De 'wachtkamers' van het IND zitten in de grijze gebouwen. Foto: DVHN
„Vooral bij gezinnen werd het schrijnend”, vertelt Strolenberg. Vluchtelingenwerk trok samen met het COA aan de bel bij het Rode Kruis. Met name de afgelopen week werd de situatie te bont. „Sommige mensen sliepen al vijf nachten op de grond. Zelfs iemand met een hernia en kleine kinderen. Ze konden al vijf dagen niet douchen. Mensen voelden zich opgesloten. Slapen deden ze in een stoel of op de koude grond. Ze werden verkouden.” Overdag moesten sommige asielzoekers in de kou buiten verblijven.
De omstandigheden verbeteren een beetje door de komst van het Rode Kruis, maar de asielzoekers moeten nog wel steeds overnachten in de wachtkamers van het IND.
Dat is al twee maanden het geval, vertelt IND-woordvoerder Britt Enthoven. „Het begon met één nacht die overbrugd moest worden, maar de afgelopen week liep de doorstroom dusdanig spaak dat mensen meerdere nachten in de wachtkamer door moesten brengen. Dat brengt praktische problemen mee: een wachtkamer is een kleine ruimte. Je hebt geen plek waar je kunt douchen of je tanden kunt poetsen. Eén nacht hier doorbrengen is heel vervelend en niet de bedoeling, maar meerdere nachten is echt problematisch.”
Niet meer buiten slapen
Zwijgend en rokend staan twee beveiligers in gele hesjes voor de ingang van het COA, direct naast het IND-terrein.
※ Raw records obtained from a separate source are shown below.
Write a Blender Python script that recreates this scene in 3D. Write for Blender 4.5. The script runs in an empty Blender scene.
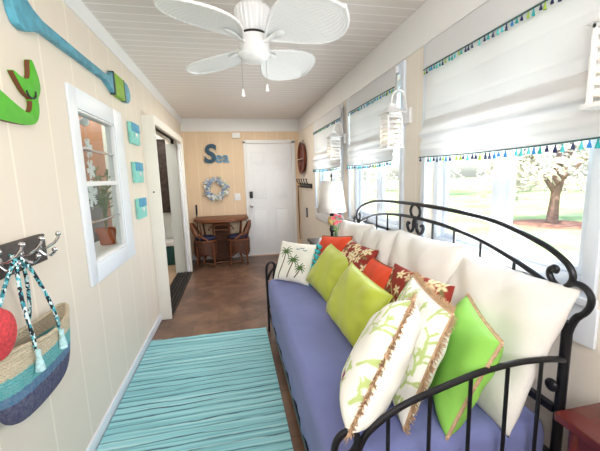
import bpy, bmesh, math, random
import numpy as np
from mathutils import Vector, Matrix
random.seed(7); np.random.seed(7)
PI = math.pi
sc = bpy.context.scene
COL = sc.collection

# ------------------------------------------------------------------ materials
def lin(c):
    return tuple(((x/255)/12.92 if x/255 <= .04045 else ((x/255+.055)/1.055)**2.4) for x in c)
MATS = {}
def nodes(name):
    m = bpy.data.materials.new(name); m.use_nodes = True
    nt = m.node_tree; b = nt.nodes['Principled BSDF']
    MATS[name] = m
    return m, nt, b
def N(nt, t, **k):
    n = nt.nodes.new(t)
    for a, v in k.items(): setattr(n, a, v)
    return n
def math_node(nt, op, a, b=None, c=None):
    n = nt.nodes.new('ShaderNodeMath'); n.operation = op
    for i, v in enumerate((a, b, c)):
        if v is None: continue
        if isinstance(v, (int, float)): n.inputs[i].default_value = v
        else: nt.links.new(v, n.inputs[i])
    return n.outputs[0]
def mix(nt, fac, a, b):
    n = nt.nodes.new('ShaderNodeMix'); n.data_type = 'RGBA'
    for i, v in ((0, fac), (6, a), (7, b)):
        if isinstance(v, (int, float)): n.inputs[i].default_value = v
        elif isinstance(v, tuple): n.inputs[i].default_value = (*v[:3], 1)
        else: nt.links.new(v, n.inputs[i])
    return n.outputs[2]
def bump(nt, b, h, strength=.3, dist=.01):
    n = nt.nodes.new('ShaderNodeBump'); n.inputs['Strength'].default_value = strength; n.inputs['Distance'].default_value = dist
    nt.links.new(h, n.inputs['Height']); nt.links.new(n.outputs[0], b.inputs['Normal'])
def coord(nt, scale=(1, 1, 1)):
    t = N(nt, 'ShaderNodeTexCoord'); mp = N(nt, 'ShaderNodeMapping'); mp.inputs['Scale'].default_value = scale
    nt.links.new(t.outputs['Object'], mp.inputs['Vector']); return mp.outputs[0]
def noise(nt, vec, scale, detail=3, rough=.5, dist=0):
    n = N(nt, 'ShaderNodeTexNoise'); n.inputs['Scale'].default_value = scale; n.inputs['Detail'].default_value = detail
    n.inputs['Roughness'].default_value = rough; n.inputs['Distortion'].default_value = dist
    nt.links.new(vec, n.inputs['Vector']); return n.outputs['Fac']
def ramp(nt, fac, stops, const=False):
    n = N(nt, 'ShaderNodeValToRGB'); e = n.color_ramp
    if const: e.interpolation = 'CONSTANT'
    while len(e.elements) < len(stops): e.elements.new(.5)
    for el, (p, c) in zip(e.elements, stops): el.position = p; el.color = (*c[:3], 1)
    nt.links.new(fac, n.inputs[0]); return n.outputs[0]
def plain(name, c, rough=.5, metal=0, var=.0, vs=8, bs=0, bscale=60, coat=0, spec=.5, sheen=0):
    m, nt, b = nodes(name); c = lin(c)
    b.inputs['Roughness'].default_value = rough; b.inputs['Metallic'].default_value = metal
    b.inputs['Specular IOR Level'].default_value = spec
    b.inputs['Coat Weight'].default_value = coat
    b.inputs['Sheen Weight'].default_value = sheen
    v = coord(nt)
    f = noise(nt, v, vs)
    k = 1+var; d = max(0, 1-var)
    nt.links.new(ramp(nt, f, [(.3, tuple(x*d for x in c)), (.7, tuple(min(1, x*k) for x in c))]), b.inputs['Base Color'])
    if bs: bump(nt, b, noise(nt, v, bscale, 4), bs, .01)
    return m
def planks(name, c, line, axis, period, off, width, rough=.55, bs=.5):
    m, nt, b = nodes(name)
    t = N(nt, 'ShaderNodeTexCoord'); s = N(nt, 'ShaderNodeSeparateXYZ'); nt.links.new(t.outputs['Object'], s.inputs[0])
    q = math_node(nt, 'FRACT', math_node(nt, 'DIVIDE', math_node(nt, 'ADD', s.outputs[axis], -off+100*period), period))
    dd = math_node(nt, 'ABSOLUTE', math_node(nt, 'SUBTRACT', q, .5))
    g = math_node(nt, 'GREATER_THAN', dd, .5-width/period/2)
    var = noise(nt, coord(nt, (1.5, 1.5, .6)), 2)
    base = mix(nt, var, tuple(x*.95 for x in lin(c)), tuple(min(1, x*1.04) for x in lin(c)))
    nt.links.new(mix(nt, g, base, lin(line)), b.inputs['Base Color'])
    b.inputs['Roughness'].default_value = rough
    bump(nt, b, math_node(nt, 'MULTIPLY', g, -1.0), bs, .004)
    return m
def vcol(name, rough=.8, bs=.25, bscale=220):
    m, nt, b = nodes(name)
    a = N(nt, 'ShaderNodeAttribute'); a.attribute_name = 'Col'
    nt.links.new(a.outputs['Color'], b.inputs['Base Color']); b.inputs['Roughness'].default_value = rough
    bump(nt, b, noise(nt, coord(nt), bscale, 2), bs, .002)
    return m

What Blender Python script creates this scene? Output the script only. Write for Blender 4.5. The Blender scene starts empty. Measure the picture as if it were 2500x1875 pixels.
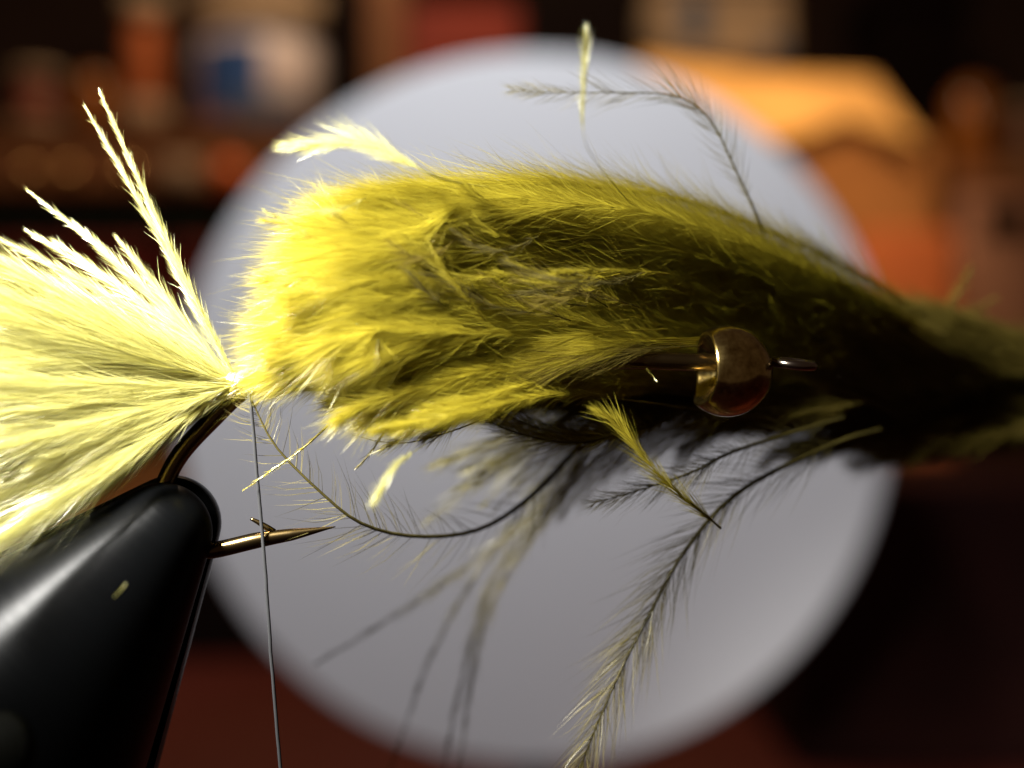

Ze wijzen naar het grasveld waar vorige zomer op het hoogtepunt 700 vluchtelingen buiten moesten slapen. „Dat laten ze dit jaar niet weer gebeuren”, zegt de een. „Dat denk ik ook niet”, reageert de ander. „Het vriest ’s nachts.”
Maar wat het COA wel toelaat, is nachtverblijf in een wachtkamer die eigenlijk alleen bedoeld is voor registratie van nieuwe vluchtelingen. „Er zijn gewoon niet meer plekken, en we kunnen die mensen niet buiten laten staan”, verklaart Jolanda Bolt van het COA. ‘Voorportalen’ in Ter Apel, Assen en Amsterdam, waar niet-geregistreerde vluchtelingen wachten op een eerste gesprek, zitten ook vol.
Bolt: „We gaan mensen niet buiten laten slapen. We zijn met alle macht bezig om meer plekken te vinden.”
Hoe lang de hulp van het Rode Kruis nodig is, durft Sandra van Houten van het Rode Kruis niet te zeggen. „Zolang de vraag er is en wij hulp kunnen bieden, blijven we dit doen.”